Ol-Moran ward farmers receive 1300 mango seedlings

By Bob Aston
Farmers in Ol-Moran Ward in Laikipia West Sub County on August 5, 2015 received 1300 mango seedlings courtesy of Laikipia County Government through the Ministry of Agriculture, Livestock and Fisheries. The disbursement of the mango seedlings at Ng’arua Maarifa Centre saw 218 farmers benefit through the initiative.
Speaking while commissioning the seedlings, Mr. James Kamau, Ol-Moran Ward Agriculture officer said that the County Government bought the seedlings from Kerio Valley Development Authority (KVDA) at Kshs. 140 but farmers received the seedlings at Kshs. 40.
Farmers at Ng'arua Maarifa with their mango seedlings
He noted that fruit production has been on the increase in Sipili and they are now looking at ways of ensuring that farmers enjoy maximum return and are able to improve their livelihood. He said that they would be doing a follow up to see how the fruits are growing.
“This is just a catalyst to encourage you to purchase more seeds to increase your mango production. The initiative will continue to ensure more farmers also benefit,” said Kamau.
Ol-Moran ward has favourable climate and soils for mango production. The County government wants more farmers to venture into mango farming, as they will be able to receive good returns despite the effect of climate change.
Tapping into the huge potential of the mango value chain will ensure optimum production of the fruit in the ward. Mr. Kamau expects the ward to receive 500 more seedlings.
“Mango farming is a long term investment but it is important to know that once you start harvesting it will be worth the effort. The fruits can also withstand the dry weather condition which is currently being experienced in Sipili,” said Mr. Kamau.
Kiarie and Peter after receiving the mango seedlings
Johanna Kiarie, one of the beneficiaries noted that most farmers opt to plant mangoes because of a readily available market and good prices. He managed to buy 10 seedlings. 
Kiarie prefers planting mangoes, as apart from being able to get fruits the trees will provide shade at his farm. He intends to increase mango production at his homestead.
Peter Nderitu cleared university last year and is now interested in embracing agriculture. Peter has decided to start with mango farming. He managed to buy 12 seedlings. There is no single mango tree at their homestead but he hopes that this will change soon.

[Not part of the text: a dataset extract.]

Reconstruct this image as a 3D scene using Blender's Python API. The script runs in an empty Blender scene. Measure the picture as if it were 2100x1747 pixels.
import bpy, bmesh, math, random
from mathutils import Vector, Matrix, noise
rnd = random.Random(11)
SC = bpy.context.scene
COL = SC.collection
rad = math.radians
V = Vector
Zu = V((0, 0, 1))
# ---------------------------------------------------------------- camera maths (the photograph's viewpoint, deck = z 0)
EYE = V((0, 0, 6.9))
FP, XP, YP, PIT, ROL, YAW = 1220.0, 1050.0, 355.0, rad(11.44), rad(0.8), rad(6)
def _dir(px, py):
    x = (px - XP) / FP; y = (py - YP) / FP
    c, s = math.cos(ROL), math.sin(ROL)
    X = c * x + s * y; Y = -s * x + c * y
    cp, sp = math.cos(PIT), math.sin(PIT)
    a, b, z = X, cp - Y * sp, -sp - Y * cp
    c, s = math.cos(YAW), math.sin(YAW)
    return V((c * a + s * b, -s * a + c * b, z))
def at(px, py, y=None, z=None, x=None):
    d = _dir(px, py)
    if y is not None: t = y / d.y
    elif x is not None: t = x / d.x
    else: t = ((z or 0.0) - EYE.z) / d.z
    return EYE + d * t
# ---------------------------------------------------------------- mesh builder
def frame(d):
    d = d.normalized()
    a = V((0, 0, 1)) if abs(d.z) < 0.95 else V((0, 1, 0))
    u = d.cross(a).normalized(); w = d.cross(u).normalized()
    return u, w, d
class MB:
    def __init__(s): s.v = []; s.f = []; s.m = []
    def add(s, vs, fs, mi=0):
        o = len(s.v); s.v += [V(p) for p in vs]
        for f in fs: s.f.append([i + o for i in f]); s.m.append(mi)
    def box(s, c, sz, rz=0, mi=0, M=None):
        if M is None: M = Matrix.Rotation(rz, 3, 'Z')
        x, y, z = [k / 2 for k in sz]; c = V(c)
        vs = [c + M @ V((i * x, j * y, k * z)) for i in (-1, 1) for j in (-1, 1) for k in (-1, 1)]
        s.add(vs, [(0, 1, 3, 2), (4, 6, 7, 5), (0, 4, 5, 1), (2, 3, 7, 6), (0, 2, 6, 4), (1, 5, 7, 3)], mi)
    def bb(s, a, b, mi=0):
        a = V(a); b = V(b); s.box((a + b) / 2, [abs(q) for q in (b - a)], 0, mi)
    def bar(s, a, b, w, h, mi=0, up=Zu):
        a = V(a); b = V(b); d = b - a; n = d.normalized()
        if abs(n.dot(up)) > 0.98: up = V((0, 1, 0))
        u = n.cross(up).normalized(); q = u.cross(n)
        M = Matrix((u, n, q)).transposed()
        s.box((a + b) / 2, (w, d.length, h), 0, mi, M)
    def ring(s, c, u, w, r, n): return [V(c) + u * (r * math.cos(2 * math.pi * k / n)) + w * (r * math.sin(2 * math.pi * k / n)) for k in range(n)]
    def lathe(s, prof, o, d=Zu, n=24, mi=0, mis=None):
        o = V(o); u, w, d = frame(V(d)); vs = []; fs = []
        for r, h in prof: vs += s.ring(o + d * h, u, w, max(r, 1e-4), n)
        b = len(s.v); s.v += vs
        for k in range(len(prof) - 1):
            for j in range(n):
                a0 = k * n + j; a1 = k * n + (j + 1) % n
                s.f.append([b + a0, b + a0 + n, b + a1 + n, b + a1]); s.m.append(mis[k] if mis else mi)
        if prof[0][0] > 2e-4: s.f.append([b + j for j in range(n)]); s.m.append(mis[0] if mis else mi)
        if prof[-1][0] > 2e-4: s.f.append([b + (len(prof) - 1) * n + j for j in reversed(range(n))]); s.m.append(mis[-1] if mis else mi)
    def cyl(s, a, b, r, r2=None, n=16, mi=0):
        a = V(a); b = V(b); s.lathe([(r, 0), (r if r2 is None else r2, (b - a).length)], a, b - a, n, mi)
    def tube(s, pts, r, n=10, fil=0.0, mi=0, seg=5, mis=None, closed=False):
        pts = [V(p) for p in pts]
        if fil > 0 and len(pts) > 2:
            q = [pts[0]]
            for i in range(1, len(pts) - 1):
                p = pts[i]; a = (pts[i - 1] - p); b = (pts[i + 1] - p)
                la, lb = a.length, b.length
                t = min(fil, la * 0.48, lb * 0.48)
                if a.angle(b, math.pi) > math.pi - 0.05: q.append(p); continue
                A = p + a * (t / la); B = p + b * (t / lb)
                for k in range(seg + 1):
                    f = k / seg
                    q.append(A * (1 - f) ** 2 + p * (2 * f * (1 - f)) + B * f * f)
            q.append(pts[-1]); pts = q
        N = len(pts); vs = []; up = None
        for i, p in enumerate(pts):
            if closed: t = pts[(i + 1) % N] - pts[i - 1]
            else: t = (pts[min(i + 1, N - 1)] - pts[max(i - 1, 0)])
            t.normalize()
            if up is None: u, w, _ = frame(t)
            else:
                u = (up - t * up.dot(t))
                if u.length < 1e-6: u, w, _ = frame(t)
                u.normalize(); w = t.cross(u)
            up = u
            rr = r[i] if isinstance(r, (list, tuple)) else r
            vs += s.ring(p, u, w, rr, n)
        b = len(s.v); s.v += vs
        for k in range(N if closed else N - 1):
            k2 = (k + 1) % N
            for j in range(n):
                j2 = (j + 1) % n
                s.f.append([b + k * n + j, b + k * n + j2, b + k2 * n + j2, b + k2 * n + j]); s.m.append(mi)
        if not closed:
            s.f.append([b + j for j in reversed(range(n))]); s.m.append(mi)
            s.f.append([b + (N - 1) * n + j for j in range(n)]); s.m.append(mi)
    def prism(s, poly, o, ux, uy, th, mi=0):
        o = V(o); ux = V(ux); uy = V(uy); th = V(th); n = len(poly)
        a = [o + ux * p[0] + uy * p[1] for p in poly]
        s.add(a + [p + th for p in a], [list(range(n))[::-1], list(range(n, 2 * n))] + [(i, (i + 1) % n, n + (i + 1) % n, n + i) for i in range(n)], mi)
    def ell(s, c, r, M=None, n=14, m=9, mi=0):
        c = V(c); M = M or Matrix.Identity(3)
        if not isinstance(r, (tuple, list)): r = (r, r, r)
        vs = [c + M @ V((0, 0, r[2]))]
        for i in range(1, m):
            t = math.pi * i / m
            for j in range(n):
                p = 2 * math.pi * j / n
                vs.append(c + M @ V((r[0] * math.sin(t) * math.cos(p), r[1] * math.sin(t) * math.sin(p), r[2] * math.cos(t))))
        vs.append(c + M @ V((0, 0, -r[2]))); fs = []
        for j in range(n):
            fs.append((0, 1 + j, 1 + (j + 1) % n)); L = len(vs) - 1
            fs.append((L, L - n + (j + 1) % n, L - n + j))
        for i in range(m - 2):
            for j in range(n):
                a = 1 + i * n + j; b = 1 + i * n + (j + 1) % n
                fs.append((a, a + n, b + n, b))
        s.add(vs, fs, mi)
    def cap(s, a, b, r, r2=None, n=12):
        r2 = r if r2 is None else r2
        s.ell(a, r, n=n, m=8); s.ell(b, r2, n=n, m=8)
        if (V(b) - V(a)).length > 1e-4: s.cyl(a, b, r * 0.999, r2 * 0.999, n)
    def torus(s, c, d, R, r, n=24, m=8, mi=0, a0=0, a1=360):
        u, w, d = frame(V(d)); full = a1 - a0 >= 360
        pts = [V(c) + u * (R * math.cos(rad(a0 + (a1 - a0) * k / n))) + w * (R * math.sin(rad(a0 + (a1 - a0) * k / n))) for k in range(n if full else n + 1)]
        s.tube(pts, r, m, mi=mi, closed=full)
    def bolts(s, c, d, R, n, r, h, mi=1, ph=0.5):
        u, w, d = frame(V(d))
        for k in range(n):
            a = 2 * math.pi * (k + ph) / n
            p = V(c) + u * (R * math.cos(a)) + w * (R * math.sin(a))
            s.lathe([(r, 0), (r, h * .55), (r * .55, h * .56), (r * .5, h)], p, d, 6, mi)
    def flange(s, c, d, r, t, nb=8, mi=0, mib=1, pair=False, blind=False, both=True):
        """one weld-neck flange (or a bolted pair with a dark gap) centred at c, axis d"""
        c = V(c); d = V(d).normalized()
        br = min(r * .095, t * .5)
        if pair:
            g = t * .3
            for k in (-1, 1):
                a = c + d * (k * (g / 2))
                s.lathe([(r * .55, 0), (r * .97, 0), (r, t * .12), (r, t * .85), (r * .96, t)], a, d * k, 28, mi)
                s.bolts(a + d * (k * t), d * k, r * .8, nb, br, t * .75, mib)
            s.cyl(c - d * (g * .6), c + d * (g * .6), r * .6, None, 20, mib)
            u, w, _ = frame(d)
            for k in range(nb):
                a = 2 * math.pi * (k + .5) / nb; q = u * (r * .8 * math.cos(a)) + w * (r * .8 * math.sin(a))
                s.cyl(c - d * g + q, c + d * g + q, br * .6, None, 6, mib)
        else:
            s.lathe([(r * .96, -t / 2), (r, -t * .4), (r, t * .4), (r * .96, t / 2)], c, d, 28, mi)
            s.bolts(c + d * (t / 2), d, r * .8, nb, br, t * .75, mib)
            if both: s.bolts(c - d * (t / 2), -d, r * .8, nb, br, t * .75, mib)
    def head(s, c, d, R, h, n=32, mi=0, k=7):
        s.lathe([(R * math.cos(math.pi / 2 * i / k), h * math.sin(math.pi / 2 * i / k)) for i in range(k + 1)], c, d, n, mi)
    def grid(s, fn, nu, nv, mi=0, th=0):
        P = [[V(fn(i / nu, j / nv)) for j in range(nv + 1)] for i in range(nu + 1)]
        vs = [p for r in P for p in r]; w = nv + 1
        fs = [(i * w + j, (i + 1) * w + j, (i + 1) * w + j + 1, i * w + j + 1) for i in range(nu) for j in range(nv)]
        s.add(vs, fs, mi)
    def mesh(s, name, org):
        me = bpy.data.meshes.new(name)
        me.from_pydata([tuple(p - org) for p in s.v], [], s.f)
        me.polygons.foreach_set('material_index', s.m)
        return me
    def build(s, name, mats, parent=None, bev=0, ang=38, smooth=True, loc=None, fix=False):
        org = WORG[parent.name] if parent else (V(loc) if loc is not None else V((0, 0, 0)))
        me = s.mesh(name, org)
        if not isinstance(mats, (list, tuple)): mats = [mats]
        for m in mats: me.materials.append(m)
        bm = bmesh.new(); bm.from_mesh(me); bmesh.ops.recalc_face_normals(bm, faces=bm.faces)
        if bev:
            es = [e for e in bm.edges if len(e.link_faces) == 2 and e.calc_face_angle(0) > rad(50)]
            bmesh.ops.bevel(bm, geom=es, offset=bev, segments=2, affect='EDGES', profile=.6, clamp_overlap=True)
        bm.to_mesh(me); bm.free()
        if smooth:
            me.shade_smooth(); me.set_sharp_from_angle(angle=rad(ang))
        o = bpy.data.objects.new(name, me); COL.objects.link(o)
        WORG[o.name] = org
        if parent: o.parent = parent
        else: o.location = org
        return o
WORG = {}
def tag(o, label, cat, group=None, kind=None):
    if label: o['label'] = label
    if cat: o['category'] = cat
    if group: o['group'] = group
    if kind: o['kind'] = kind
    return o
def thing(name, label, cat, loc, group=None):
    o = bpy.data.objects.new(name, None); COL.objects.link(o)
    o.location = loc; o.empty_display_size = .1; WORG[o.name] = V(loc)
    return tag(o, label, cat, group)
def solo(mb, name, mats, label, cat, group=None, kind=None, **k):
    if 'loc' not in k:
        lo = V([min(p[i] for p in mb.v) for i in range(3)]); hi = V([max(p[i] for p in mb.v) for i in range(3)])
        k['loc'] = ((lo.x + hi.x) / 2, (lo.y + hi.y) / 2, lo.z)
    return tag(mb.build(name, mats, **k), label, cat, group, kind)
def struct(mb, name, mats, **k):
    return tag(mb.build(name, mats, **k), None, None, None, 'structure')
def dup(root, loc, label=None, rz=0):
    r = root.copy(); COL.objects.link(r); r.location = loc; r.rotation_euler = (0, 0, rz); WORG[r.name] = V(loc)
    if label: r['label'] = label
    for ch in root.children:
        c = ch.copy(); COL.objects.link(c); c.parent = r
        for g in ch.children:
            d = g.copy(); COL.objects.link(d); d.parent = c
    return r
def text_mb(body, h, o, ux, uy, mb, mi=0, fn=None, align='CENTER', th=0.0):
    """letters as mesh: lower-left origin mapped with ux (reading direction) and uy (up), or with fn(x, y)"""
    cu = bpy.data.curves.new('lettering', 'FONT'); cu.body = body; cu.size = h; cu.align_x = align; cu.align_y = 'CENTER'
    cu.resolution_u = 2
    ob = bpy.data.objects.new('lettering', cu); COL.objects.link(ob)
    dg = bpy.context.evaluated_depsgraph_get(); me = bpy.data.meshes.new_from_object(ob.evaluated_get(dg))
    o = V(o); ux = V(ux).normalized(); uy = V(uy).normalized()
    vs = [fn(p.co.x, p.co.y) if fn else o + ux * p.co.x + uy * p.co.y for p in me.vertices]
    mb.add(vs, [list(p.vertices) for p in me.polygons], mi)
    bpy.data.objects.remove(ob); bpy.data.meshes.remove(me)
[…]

 “I hope that I will succeed as a farmer even though I have never been involved in agriculture. The grafted mangoes will take less space and do not require a lot of care,” said Peter.
Farmers have been able to receive mango, avocado, orange and pawpaw seedlings through the Laikipia County Government initiatives. The mango seedlings require three years to start producing fruits.